4.10.3.4.5.2  (03-01-2003)
Interview Techniques

  1. Most of the knowledge needed to evaluate the control structure of the business is acquired through interviews of individuals having first hand knowledge of the business or through observations of the business operations. An in-depth interview of the owner of the business who is usually involved with every facet of the business is an excellent way to gain insight into the control structure.

  2. While interviewing the business owner is ideal, examiners cannot require a taxpayer to accompany an authorized representative to an examination interview in the absence of an administrative summons. Examiners should, however, request the taxpayer’s voluntary presence through the representative.

  3. When dealing with an individual who may be attempting to distort or conceal information, any information obtained through the interview process should be verified through tests of controls, such as the inspection of documents and reports or observations of the business operation.

4.10.3.4.5.3  (03-01-2003)
Compliance Testing

  1. The internal control system should be tested for compliance with the taxpayer’s (or representative’s) description. Observe or "walk through" sample transactions through the entire accounting process.

    • Select different types of transactions.

    • Look for consistency in recording similar or repetitive transactions.

    • Identify points where existing internal controls could be compromised.

4.10.3.4.6  (03-01-2003)
Setting the Scope and Depth of the Exam

  1. Once the steps are completed, the examiner can decide if the books and records adequately reflect business operations. Examiners can then select the appropriate depth and method of examining income and other issues based on the evaluation of internal control.

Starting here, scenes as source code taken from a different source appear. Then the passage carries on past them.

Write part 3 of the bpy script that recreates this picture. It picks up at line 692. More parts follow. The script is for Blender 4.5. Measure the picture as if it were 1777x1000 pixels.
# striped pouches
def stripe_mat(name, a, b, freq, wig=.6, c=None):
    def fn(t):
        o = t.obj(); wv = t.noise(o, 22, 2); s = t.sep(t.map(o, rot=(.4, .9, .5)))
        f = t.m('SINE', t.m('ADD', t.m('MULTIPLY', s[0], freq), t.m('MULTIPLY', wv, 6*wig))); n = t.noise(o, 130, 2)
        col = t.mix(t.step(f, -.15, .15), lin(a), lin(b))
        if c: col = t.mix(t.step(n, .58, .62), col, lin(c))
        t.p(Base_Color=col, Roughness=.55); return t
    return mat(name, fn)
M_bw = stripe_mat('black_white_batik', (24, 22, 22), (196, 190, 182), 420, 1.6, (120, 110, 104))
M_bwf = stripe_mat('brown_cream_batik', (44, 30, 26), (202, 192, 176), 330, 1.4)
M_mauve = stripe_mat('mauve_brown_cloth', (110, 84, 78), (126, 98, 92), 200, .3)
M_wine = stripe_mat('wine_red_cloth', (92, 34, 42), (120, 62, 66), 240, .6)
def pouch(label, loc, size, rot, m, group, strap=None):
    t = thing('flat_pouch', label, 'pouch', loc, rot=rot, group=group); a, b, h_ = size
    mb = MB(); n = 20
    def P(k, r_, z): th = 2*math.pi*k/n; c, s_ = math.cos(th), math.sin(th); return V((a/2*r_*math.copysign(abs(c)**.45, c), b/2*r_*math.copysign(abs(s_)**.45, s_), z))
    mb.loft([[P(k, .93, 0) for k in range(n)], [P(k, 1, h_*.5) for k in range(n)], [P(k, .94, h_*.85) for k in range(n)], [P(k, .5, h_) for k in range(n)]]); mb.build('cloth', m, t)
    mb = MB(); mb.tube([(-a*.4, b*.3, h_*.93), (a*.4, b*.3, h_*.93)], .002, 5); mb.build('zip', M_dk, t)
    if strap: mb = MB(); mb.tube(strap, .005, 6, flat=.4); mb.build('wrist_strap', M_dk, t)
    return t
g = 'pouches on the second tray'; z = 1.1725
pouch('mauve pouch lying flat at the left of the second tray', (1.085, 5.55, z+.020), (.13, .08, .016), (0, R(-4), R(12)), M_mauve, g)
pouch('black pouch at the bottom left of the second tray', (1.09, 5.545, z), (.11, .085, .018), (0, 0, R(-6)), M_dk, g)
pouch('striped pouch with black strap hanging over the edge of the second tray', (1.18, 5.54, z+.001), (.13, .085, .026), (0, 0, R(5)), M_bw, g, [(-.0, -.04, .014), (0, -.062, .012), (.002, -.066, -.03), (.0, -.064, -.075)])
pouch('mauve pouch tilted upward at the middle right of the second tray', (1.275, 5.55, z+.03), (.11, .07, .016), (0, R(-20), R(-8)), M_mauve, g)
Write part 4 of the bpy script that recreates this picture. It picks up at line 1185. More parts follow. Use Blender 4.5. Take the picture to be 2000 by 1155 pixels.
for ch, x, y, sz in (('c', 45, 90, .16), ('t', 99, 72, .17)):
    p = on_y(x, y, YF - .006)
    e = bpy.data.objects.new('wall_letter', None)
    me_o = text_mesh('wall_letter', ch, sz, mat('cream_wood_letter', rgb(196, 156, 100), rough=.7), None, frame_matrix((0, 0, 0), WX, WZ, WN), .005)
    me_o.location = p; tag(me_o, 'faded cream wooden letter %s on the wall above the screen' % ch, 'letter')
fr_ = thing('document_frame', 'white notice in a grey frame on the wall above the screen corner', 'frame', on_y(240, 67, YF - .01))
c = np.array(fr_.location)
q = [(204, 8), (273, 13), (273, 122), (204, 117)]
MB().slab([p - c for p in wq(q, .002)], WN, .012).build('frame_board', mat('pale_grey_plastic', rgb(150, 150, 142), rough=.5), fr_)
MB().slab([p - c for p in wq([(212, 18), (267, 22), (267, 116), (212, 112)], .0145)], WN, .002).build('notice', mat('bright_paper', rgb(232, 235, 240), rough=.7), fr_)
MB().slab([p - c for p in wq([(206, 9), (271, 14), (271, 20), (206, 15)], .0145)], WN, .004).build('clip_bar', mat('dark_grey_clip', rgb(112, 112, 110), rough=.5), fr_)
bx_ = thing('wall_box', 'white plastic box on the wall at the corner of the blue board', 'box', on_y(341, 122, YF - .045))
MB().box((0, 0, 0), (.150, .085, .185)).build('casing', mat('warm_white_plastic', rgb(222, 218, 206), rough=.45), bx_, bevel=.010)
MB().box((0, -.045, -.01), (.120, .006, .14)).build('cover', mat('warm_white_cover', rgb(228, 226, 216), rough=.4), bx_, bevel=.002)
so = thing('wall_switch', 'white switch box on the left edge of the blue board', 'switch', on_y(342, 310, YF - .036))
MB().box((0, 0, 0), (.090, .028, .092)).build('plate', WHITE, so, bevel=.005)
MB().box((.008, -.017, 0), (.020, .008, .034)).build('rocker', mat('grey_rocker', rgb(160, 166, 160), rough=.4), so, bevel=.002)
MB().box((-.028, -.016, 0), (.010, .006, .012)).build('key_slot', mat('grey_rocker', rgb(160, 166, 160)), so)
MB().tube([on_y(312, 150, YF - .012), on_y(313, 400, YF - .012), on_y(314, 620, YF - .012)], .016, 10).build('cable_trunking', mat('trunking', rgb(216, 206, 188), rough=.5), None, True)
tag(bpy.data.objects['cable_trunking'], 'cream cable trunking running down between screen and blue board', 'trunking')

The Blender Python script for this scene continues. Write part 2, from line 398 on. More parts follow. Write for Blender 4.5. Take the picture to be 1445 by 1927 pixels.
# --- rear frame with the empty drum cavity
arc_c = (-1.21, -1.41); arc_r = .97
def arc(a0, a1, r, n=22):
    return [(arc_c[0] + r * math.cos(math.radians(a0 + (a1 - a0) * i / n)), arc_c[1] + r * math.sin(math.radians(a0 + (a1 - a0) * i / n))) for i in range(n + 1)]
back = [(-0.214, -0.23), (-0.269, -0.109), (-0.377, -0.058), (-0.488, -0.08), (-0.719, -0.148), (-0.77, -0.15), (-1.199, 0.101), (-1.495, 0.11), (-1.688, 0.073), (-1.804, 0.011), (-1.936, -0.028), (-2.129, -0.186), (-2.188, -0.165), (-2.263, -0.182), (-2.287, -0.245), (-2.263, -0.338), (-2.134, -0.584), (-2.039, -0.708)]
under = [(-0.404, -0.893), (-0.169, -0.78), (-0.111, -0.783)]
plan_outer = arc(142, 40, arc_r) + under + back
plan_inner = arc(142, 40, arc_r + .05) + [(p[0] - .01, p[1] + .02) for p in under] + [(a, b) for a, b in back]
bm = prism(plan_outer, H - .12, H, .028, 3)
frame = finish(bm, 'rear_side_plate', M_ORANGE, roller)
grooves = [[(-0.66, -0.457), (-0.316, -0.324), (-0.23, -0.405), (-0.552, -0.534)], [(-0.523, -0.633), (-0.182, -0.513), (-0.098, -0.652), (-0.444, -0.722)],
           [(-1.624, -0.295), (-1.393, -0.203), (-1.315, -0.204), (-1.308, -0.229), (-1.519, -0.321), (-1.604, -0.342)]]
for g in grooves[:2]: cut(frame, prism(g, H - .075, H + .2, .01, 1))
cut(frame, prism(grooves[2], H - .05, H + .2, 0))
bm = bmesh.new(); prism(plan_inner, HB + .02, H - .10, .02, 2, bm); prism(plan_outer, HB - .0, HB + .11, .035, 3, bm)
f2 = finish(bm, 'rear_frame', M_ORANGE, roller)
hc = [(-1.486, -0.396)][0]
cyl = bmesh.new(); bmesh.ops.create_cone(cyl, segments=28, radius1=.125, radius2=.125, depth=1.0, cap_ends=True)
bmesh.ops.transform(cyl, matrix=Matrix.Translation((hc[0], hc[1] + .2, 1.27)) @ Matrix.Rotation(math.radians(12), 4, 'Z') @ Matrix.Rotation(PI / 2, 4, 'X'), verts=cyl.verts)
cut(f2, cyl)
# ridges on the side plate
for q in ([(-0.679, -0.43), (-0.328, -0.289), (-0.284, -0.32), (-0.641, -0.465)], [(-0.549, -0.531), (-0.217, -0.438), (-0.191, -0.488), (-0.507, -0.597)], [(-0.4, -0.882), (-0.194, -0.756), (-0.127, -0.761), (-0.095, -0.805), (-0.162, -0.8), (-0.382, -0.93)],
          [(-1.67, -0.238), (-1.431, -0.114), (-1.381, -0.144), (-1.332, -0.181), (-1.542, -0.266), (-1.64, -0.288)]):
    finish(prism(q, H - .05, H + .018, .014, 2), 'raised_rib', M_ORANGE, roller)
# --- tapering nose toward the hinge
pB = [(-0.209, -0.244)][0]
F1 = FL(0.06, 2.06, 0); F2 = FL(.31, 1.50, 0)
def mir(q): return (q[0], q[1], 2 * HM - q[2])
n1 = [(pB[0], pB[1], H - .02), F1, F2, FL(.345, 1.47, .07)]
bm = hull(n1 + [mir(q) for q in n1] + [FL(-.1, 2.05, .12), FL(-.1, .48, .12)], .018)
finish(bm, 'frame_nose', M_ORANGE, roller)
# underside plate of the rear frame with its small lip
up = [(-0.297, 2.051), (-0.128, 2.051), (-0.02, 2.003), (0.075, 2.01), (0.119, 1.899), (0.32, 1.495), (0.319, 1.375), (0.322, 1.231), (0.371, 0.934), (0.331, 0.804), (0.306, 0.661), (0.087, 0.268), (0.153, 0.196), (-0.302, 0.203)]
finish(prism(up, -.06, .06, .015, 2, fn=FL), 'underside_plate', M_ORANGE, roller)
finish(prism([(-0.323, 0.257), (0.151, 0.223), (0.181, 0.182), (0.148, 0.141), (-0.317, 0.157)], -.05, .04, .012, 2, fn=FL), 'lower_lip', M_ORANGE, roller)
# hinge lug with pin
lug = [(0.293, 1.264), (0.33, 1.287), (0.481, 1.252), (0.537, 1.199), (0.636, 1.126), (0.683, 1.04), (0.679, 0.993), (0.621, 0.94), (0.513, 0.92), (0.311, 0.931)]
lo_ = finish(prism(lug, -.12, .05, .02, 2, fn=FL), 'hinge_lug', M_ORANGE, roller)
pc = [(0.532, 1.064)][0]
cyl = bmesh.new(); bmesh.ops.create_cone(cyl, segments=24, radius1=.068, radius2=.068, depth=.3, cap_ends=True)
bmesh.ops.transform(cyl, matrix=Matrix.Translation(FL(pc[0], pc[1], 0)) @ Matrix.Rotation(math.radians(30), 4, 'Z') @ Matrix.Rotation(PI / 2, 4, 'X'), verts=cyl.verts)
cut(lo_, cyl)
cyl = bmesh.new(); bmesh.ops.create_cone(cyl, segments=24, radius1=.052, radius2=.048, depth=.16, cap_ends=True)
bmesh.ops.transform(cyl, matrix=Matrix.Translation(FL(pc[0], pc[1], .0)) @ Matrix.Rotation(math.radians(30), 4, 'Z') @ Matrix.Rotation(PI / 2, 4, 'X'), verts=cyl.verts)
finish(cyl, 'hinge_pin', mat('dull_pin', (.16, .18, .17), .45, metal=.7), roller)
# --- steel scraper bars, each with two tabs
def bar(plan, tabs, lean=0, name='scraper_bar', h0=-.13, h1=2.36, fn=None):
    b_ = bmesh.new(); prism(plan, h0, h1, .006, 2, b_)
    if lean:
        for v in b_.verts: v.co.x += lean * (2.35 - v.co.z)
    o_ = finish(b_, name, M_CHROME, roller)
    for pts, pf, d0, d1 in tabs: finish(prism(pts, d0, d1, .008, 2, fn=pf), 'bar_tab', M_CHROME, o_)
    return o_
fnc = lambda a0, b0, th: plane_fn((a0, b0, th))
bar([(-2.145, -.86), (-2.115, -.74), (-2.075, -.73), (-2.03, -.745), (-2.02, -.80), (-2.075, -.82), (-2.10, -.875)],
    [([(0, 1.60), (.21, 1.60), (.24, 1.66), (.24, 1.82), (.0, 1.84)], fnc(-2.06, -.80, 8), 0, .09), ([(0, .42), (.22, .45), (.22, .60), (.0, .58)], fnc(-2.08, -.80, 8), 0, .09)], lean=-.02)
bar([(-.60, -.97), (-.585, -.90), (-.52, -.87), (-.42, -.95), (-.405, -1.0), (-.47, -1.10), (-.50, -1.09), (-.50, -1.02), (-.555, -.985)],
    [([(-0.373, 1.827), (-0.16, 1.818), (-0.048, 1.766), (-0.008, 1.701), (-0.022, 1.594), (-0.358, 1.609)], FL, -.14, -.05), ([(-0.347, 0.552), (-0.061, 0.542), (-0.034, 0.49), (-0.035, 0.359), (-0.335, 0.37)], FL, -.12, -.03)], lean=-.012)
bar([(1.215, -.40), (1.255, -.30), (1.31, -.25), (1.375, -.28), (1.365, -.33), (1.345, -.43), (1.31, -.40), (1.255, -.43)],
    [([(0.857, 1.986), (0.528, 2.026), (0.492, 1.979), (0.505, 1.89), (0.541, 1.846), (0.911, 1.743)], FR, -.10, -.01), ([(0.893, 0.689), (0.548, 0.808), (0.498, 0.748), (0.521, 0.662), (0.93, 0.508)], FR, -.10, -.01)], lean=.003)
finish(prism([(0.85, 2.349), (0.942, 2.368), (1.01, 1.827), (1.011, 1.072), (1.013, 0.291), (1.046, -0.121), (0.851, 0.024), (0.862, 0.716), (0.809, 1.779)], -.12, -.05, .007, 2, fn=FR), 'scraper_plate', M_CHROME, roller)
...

4.10.3.4.6.1  (03-01-2003)
Reliable Books and Records

  1. If it is determined that the taxpayer’s books are reliable, the examination of income can include direct testing of the taxpayer’s books and records. Some examples of audit procedures using books and records are:

    1. Tracing specific items to receipts,

    2. Testing sample receipts to books and records,

    3. Applying taxpayer’s mark-up to expenditures per records,

    4. Testing sample client accounts to receipts,

    5. Analyzing adjusting journal entries and differences between books and the tax return.

4.10.3.4.6.2  (03-01-2003)
Unreliable Books and Records

  1. If it is determined that the taxpayer’s books are not reliable, the examination of income should include indirect analyses. See 4.10.4 for audit techniques for determining income using Indirect Methods.